Part of a larger project tentatively titled “The Twilight Quartet: Romance, Porn, Pain and Complicity”, St. Thomas University’s Dr. Kathleen McConnell presented a paper that traces what she calls the “trajectory of author and audience complicity in the Twilight series.” McConnell positions Bella Swan, Twilight’s heroine, as part Harlequin figure – referring to the sketchily-drawn character, McConnell notes that “the human heroine takes nonentity into the realm of the uncanny” – and part female gothic heroine.

Bella Swan, McConnell says, is “terrifyingly available for interpretation”: like harlequin figures before her, she is vaguely-drawn, so that a reader might impose her own fantasies onto, or even inhabit, Bella.

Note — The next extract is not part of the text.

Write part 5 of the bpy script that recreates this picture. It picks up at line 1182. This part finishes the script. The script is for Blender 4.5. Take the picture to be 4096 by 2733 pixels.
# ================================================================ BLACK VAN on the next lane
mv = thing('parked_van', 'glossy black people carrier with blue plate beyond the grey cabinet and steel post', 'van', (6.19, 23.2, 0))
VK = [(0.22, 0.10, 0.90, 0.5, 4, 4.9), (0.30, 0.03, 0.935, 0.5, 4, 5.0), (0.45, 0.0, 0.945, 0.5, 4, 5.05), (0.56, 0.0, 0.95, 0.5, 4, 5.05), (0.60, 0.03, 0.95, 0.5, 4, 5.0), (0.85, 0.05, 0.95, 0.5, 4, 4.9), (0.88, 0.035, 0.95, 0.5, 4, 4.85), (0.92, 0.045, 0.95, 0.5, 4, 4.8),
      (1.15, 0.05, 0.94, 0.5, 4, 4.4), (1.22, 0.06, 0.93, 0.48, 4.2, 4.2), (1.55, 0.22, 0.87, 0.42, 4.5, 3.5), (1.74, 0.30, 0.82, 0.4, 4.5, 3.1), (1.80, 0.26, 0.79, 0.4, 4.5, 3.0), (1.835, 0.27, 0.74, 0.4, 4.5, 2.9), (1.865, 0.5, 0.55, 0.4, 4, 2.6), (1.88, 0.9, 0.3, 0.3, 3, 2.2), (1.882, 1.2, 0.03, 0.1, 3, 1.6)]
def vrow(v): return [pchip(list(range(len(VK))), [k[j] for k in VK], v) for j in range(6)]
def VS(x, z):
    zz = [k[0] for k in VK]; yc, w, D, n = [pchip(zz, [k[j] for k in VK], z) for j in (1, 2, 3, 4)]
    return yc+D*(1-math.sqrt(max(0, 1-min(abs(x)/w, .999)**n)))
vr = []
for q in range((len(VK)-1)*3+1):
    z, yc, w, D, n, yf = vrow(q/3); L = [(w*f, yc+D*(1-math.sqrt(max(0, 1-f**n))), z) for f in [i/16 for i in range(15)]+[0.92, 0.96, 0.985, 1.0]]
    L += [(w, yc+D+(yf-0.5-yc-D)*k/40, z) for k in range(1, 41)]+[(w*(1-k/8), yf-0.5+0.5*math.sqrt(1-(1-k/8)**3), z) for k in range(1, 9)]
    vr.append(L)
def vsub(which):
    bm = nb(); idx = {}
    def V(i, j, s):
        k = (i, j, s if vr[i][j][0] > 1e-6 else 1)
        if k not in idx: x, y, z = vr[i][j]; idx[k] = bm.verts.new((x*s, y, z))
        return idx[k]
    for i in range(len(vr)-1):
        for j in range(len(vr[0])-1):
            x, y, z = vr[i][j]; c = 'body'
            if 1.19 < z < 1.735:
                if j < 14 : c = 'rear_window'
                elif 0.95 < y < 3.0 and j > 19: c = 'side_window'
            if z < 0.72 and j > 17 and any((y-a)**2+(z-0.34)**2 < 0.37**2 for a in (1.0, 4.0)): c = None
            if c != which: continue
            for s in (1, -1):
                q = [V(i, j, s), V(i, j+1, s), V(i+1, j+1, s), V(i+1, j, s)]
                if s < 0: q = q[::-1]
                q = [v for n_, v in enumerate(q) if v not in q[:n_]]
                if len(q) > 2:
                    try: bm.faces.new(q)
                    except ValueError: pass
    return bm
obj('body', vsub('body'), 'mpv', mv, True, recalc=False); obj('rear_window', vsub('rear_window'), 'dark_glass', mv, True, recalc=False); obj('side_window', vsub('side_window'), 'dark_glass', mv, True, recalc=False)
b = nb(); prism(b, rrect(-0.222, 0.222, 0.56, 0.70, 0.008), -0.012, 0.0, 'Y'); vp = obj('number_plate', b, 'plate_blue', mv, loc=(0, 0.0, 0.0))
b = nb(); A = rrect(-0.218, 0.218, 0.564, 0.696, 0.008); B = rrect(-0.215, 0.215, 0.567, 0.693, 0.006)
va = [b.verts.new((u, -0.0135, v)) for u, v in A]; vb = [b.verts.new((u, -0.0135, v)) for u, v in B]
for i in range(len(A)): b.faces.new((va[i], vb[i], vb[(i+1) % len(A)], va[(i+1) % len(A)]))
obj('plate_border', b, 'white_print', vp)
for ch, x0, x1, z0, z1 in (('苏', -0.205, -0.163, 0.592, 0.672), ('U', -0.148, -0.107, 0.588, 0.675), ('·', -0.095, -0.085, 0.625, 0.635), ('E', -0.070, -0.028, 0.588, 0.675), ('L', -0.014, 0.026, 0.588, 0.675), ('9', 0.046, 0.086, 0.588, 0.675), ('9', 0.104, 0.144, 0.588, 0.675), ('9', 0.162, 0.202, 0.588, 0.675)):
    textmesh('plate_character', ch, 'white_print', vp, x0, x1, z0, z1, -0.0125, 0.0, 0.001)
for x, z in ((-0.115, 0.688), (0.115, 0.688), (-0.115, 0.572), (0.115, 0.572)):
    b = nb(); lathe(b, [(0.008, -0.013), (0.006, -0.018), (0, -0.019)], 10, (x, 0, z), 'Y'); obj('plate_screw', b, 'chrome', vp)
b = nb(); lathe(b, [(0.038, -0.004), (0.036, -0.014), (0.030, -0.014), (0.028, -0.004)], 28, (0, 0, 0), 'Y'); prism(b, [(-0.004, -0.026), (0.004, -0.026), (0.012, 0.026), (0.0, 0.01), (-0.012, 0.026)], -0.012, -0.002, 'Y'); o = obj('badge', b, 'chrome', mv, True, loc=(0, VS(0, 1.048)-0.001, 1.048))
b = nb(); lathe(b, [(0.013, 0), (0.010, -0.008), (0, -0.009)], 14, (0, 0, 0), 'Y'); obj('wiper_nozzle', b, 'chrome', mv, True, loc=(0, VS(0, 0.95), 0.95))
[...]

On the other hand, Bella’s blandness and passivity ensure her inability to articulate or even recognize her sexual desires and that inability, McConnell says, is culturally-enforced.

Similarly, McConnell sees the gothic heroine as masochistic – she revels in victimhood by obsessively repeating destructive behaviour and she recruits other women to engage in like behaviour in order to confirm her own agency. The popularity of the books, McConnell says, indicates that Bella recruits among her readership, converting the Twilight audience, likewise, into victims. For McConnell, this trajectory sees that: “masochism and passivity are natural to good women, and women who have agency will do what other women have always done. That’s not a presentation of a woman who’s had choices,” referring, of course, to the series’s author, Stephenie Meyer.

Critics have written off Twilight, its author and its fans, as silly and shallow, but harmless, really. McConnell’s research suggests that, in fact, Twilight’s vast popularity ensures that female masochism becomes normative, the logical end-result of a cultural training and “ideology of romance” that has women remember pain and suffering as love and recognition. “The recent progress [of women] is retrograde,” says McConnell, half-joking.

That said, McConnell insists her project is not to slam the series. “Stephenie Meyer is good with plot, and she has also opened the fantasy genre by successfully recasting the vampire. But I think all her critical thought was expended in those areas, with none left to question the cultural implications.”

McConnell is not yet certain what those implications might be for teenaged girls, but, anecdotally, she admits that when parents have asked whether their children should be permitted to read the series, “I say no, though I’m certainly not for censorship.”

For McConnell, there is, perhaps, something dangerous or, indeed, monstrous, about the level of audience complicity the series invites, particularly from young women who have not yet developed a critical capacity.

Dr. Kathleen McConnell (aka Kathy Mac) is a professor of English and Creative Writing at St. Thomas University in Fredericton. Her 2001 book Nail Builders for Strength and Growth was a finalist for the Governor General’s award and won the Lampert Award for Best First Book of Poems.